A mi modo de ver hay consecuencias muy poco o nada exploradas……………
¿Qué sucede en un grupo social regimentado, dirigido y limitado por un número ingente y constantemente creciente de normas?
¿No hay efectos en los comportamientos?
¿No los hay en la autoestima ciudadana?
¿Es igual una persona sometida a pocas leyes que una sometida a miles de ellas?
¿Son el mismo tipo de ser humano?
¿Pueden tener, por ejemplo, la misma creatividad o la misma motivación o la misma fuerza vital o la misma inteligencia?
¿Puede, en suma, un cuerpo de legisladores absolutamente minoritario –y cada vez de peor calidad humana y profesional– sustituir millones de mentes actuando y reflexionando con altos grados de autonomía?
¿La interminable proliferación normativa no tiene efectos sistémicos ignorados por quienes las promulgan?
La respuesta a estas preguntas y a otras es que Sí, que hay graves, gravísimos, efectos. Comenzando por los del «Control». El coste de control. El inmenso y destructivo coste de necesariamente tener que monitorizar el comportamiento de millones de seres que habrán de ser «vigilados» en todos los aspectos reglados de sus vidas (y los no reglados por si las moscas) porque la proliferación normativa por parte del poder no existe si este no ejerce Control.
Este fenómeno fue formalmente advertido a mediados del siglo pasado por Ashby. La Ley de Ashby es árida, poco difundida y plenamente operativa.
Viene a decir que…………………….. la masa creciente de aquello que debe ser controlado por el poder genera Costes de Control que crecen exponencialmente más deprisa que el crecimiento de la complejidad y que estos costes terminan por destruir el sistema social (que puede ir desde un sistema mecánico a un ecosistema, a un organismo celular o social)-
¿Cómo es el proceso de destrucción?: Sencillo. El Coste del control pronto se hace mayor que la Producción del Sistema y este entra en Rendimientos Negativos.
¿Puede el Poder hacer algo para minimizar los efectos de esta ley? Sí se puede: Según Ashby su ley tiene un corolario y consiste en Reducir Los Grados de Libertad de los elementos del Sistema.
¿Y qué sucede cuando los elementos de un sistema pierden grados de libertad? El sistema decae –«se gripa», dice el autor– y se muere.
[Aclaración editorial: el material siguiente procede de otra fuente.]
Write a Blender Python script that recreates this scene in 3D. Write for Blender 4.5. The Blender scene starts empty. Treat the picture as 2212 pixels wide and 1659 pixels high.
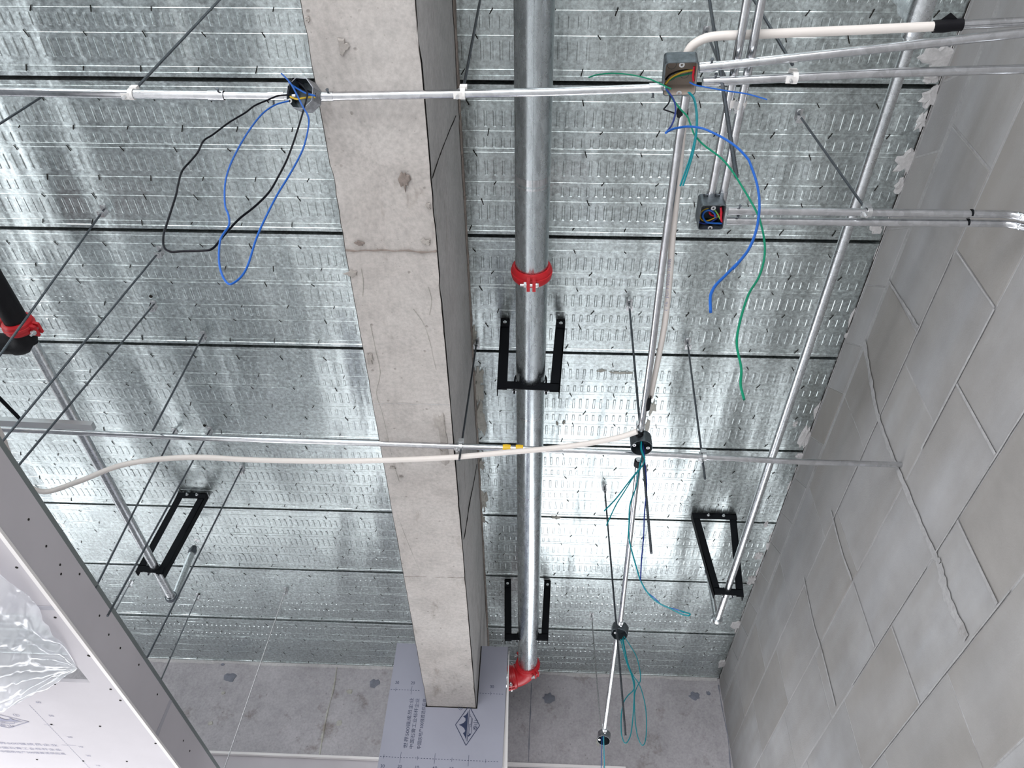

La pérdida de libertad no solo es ya es mayor en los sistemas autodenominados democráticos que en otros sistemas explícitamente autoritarios sino que los primeros se ven obligados a recurrir a la gestión emocional de la sociedad (PSY-OPS del tipo «cambio climático» o ideologías de género) para mantener el control tal como si de dogmas de fe ciega y obligatoria se tratase. Con confesiones penitenciales públicas y procesiones apocalípticas con los Cien Mil niños de San Luis y los Autos de Fe.
La cuestión es que estos resultados –completamente científicos, conocidos y discretamente reservados– ya están en nuestras vidas ayudados por medios tecnológicos desarrollados primordialmente para permitir el control de masas.
Un saludo y buenos días
Buenos días don Isaac
En muchos sitios se exige una máximo de caracteres..
Si aplicarámos esa norma a nuestro cuerpo legislativo.. de tal manera que no pudiera exceder de determinada capacidad.
1/ Para hacer unas leyes tendrían que derogar otras. Y además la extensión en la redaccion de las nuevas no podría sobrepasar a las viejas.
2/ Es hasta posible que muchos de los que redactan las Leyes aprendieran a escribir y que dichas Leyes pudieran ser comprendidas por legos, que simplemente sabríamos escribir y leer.
Corolario:
No se que harían entonces toda esa pléyade de abogados del Estao, inspectores de Hacienda, TEACS.. recolocados en despachos diversos. Y muy bien pagados, como poseedores de los hilos de Adriana que permiten manejarse en el Dédalo legislativo. No creo, de todos modos, que lamentásemos su pérdida.